If India’s popular legacy boarding and new genre international schools are attracting a large and rising number of students from neighbouring countries and further afield in the new millennium, a substantial share of the credit for this

welcome development should accrue to the Kolkata based – Afairs Exhibitions & Media Pvt. Ltd (AEM/Afairs, estb. 1994) and its visionary promoter-managing director Sanjeev Bolia, a commerce graduate of Kolkata University who hit upon the idea of showcasing K-12 best residential schools nationwide and abroad. One of the three sons of Tej Singh Bolia, a Kolkata-based self-employed supplier of hardware and engineering equipment to education institutions, after graduating, Bolia resisted family pressure to join an accountancy firm and organised Kolkata’s first computer exhibition-cum-seminar in 1994.

 

“India’s IT revolution had just started and there was tremendous interest in how these wonder machines worked, and computer training institutes were keen to create awareness about the growing importance of computer literacy and education. Our debut exhibition received an excellent response although I lost money on it because I hadn’t budgeted for numerous expenses. Nevertheless this failure made me aware that career guidance and counselling services were completely unavailable to students emerging from the school system. I began researching and learning the nuts and bolts of the institutional exhibitions and career counselling and guidance business, and in June 1995 with Rs. 60,000 borrowed from friends, I staged my first higher education exhibition-cum-career counselling fair in Kolkata. Afairs Exhibitions & Media Pvt. Ltd was incorporated in 1995 and broke even in 1997,” recalls Bolia.

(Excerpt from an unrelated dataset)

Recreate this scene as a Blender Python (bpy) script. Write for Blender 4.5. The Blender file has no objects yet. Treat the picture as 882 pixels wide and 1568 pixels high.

Initially the company organised education fairs mainly for private professional and higher education colleges seeking students, and parents/ students looking for quality study programmes in reputable institutions. However in 2004 it held its first Premier Schools Exhibition in New Delhi and Mumbai, creating a forum for K-12 schools to showcase their institutions to parents anxious to provide their children superior schooling. Since then the company’s India and International Premier Schools Exhibition (IIPSE) has become its star show, and has not only created a national market for top bracket primary-secondary schools, but has impacted them upon neighbouring countries and beyond.

Currently the AEM services portfolio comprises four exhibitions-cum-fairs staged in 27 cities across India and eight national capitals abroad through the year — the Career Fair, Admission Fair, IIPSE, the annual IIPSE Conference for school heads and educators and The Great Indian
Education Fair (TGIEF) which displays a mix of schools and higher education institutions abroad. These events are staged in rapid succession in 35 cities during carefully selected months of every academic year.

For instance the Career Fair takes place annually in six cities in April-May after higher secondary exams are written to enable school leavers to choose suitably priced undergrad/professional colleges. Admission Fairs are organised in nine cities for school leavers who may have missed the Career Fairs. Likewise, IIPSE education fairs are staged in 16 cities in India and TGIEF in eight national capitals abroad. Thus almost through the year, high-end schools showcase their infrastructure and curriculums for parents to pick and choose primary-secondaries which will be best suited to their children.

“Organisation and management of school and college exhibitions is a high-risk and complicated business which requires meticulous planning, careful budgeting and timely execution. For a start, it necessitates bulk buying of media space and time well in advance to negotiate affordable rates. With time-bound and scheduled media space having been purchased beforehand, project execution at pre-scheduled times is of critical importance. Simultaneously exhibition stalls pricing and on-site project management to plan stalls, entry and egress, facilities including food and beverages, and often academic seminars staged during exhibitions, require management skills of the highest order. In Afairs the critical function of media space and time purchase is negotiated by Bolia himself, and down the line he is supported by an experienced team of directors with excellent marketing and management skills.

“Venue selection, timing and scheduling, advertising and sales promotion, media buying, onsite conceptualisation and design, floor management, demographics
and demand assessment, coordination as well as attention to detail are necessary for success in this business. Many firms have entered the education exhibitions and fairs sector but haven’t understood its complexities,” says Vivek Shukla, a commerce graduate of Kolkata University who signed up with AEM in 1995, led its charge into foreign markets in 2007 and is currently director of international projects of the company. According to him, during the past 20 years the company has developed an institutional clients base of over 1,000 schools, colleges and universities who have showcased their institutions in 27 cities in India and eight countries abroad, attracting over 2 million visitors. “Afairs is the only company which provides interactive forums to K-12 schools across India and abroad,” adds Shukla. “This translates into 80,000 parents/ students visiting the information and admission stalls of colleges every year for face-to-face interaction with senior faculty and admission officers of exhibitor institutions. This interaction is of enormous marketing and career guidance value to institutional managements and parents/students. This explains why we have retained 80 percent of our exhibitors for over five years, and the number of visitors to our exhibitions keeps increasing year on year,” says Shukla.